One of the biggest myths about culture is that it’s “owned” by HR or a leadership team. The truth is, culture is a shared responsibility between senior leaders, HR and communicators. We believe that when an organization wants to shift its culture, communicators are uniquely equipped to lead the charge.

As strategic communicators, we sit at the intersection of messaging, people and leadership. We know how to tell a compelling story, facilitate meaningful dialogue and build connection across the business. We understand what motivates and holds employees back. We know how to push leaders for clarity and alignment. When we step into that power, we can shape culture in ways that drive real, lasting impact.

The Five Pillars of Culture Change

In our keynote, we walked through a framework that’s the cornerstone of our work at bink: five pillars for lasting culture change. No matter the organization size, industry or current culture, when an organization wants to strengthen or change its culture, these five pillars are the key.

Here’s a quick recap:

1. Listen

Culture change starts with understanding what’s real today. In order for any organization to achieve real culture change, it must gain a deep understanding of employees’ day-to-day experiences.

By examining existing data, conducting focus groups and listening sessions, and creating feedback loops, communicators can surface the truths and use them to shape what comes next.

2. Align

Culture can’t scale without a deeply aligned leadership team. Communicators are uniquely equipped to work with leaders to uncover and align around a shared cultural vision, by asking smart questions like: “What do we want our culture to look and feel like at its best?” “What aspects of our current culture enable performance, and what holds us back?” “How should our culture support our business strategy?”

3. Define

While this may seem simple, this is an area so many organizations simply get wrong. For culture to change and sustain over time, the foundational components of culture must be clearly defined and codified.

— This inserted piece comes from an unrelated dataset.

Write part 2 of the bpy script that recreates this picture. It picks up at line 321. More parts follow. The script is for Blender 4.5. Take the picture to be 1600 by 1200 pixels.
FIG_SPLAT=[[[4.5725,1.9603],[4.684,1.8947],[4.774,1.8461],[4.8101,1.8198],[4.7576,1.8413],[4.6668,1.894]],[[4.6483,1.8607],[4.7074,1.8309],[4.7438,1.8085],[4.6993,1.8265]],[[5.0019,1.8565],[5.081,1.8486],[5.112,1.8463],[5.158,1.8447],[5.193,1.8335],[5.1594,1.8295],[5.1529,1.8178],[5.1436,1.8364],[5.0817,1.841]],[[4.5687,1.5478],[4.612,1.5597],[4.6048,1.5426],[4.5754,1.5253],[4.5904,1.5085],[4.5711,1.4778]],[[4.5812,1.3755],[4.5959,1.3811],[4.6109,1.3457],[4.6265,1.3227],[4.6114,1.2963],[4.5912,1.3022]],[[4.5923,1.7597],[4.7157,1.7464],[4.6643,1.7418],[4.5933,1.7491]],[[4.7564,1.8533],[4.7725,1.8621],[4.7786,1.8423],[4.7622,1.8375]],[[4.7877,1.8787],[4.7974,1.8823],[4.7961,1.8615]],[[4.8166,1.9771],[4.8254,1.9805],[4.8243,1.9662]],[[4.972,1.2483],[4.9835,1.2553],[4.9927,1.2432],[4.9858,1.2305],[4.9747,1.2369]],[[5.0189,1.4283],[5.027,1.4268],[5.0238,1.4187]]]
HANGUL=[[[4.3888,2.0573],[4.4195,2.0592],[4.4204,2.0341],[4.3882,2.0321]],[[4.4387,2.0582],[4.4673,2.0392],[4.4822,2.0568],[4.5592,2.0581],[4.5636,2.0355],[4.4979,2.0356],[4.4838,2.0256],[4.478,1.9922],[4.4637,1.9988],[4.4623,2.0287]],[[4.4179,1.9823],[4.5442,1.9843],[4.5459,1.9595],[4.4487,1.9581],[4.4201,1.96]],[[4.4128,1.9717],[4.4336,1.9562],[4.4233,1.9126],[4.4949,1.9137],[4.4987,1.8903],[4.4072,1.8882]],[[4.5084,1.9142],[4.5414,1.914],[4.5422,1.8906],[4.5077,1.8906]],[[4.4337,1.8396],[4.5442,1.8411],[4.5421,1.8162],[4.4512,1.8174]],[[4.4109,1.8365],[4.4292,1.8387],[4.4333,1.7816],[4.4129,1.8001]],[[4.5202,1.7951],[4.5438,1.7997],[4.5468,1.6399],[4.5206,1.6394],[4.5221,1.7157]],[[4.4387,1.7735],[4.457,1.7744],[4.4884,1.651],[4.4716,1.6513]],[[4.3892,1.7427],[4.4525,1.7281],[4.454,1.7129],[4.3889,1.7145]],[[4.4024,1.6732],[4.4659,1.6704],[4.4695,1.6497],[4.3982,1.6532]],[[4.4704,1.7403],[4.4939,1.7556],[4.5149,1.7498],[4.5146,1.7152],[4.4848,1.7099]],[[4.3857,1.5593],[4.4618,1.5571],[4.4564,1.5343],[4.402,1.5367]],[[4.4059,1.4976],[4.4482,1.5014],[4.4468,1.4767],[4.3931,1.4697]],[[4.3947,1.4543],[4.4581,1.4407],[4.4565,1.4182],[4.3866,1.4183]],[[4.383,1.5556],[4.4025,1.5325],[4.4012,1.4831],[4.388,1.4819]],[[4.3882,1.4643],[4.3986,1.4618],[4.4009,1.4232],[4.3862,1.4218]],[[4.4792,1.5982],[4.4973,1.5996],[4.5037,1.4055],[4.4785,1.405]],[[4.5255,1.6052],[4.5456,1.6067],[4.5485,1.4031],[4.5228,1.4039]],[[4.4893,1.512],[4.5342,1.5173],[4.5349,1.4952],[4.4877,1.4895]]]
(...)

This includes things like mission, vision and core values. Communicators are the right people to ensure these culture building blocks are meaningful, memorable and actionable—not jargon-filled or generic.

4. Embed

Culture lives in the day-to-day. That’s why it’s critical to build communication strategies that bring your values and desired culture to life, from internal storytelling to rituals that reinforce what matters most.

One of the most powerful and yet often overlooked methods for solidifying and strengthening culture is tapping into people managers. After all, managers wield the most influence on employees’ daily experiences. They need to be able to both communicate AND role model the culture you want.

5. Sustain

Culture isn’t a campaign. It’s a living system. To truly shift and sustain a high-performance culture, it must be integrated into programs and policies and incorporated across key moments of your employee journey, from hiring and onboarding to learning and development and recognition.

Your Next Move

So, where do we go from here?

If you're in internal communications, you already have the power. You connect strategy to stories. You turn abstract values into everyday actions. You translate leadership vision into meaning for employees.

Now, you just need the conviction to step into it.

So start small:

Ask the tough questions.

Uncover what’s real.

Push for clarity.

Spotlight what good looks like.

Because culture isn’t just what’s said in town halls or hanging on the walls. It’s what people feel, believe and do every day.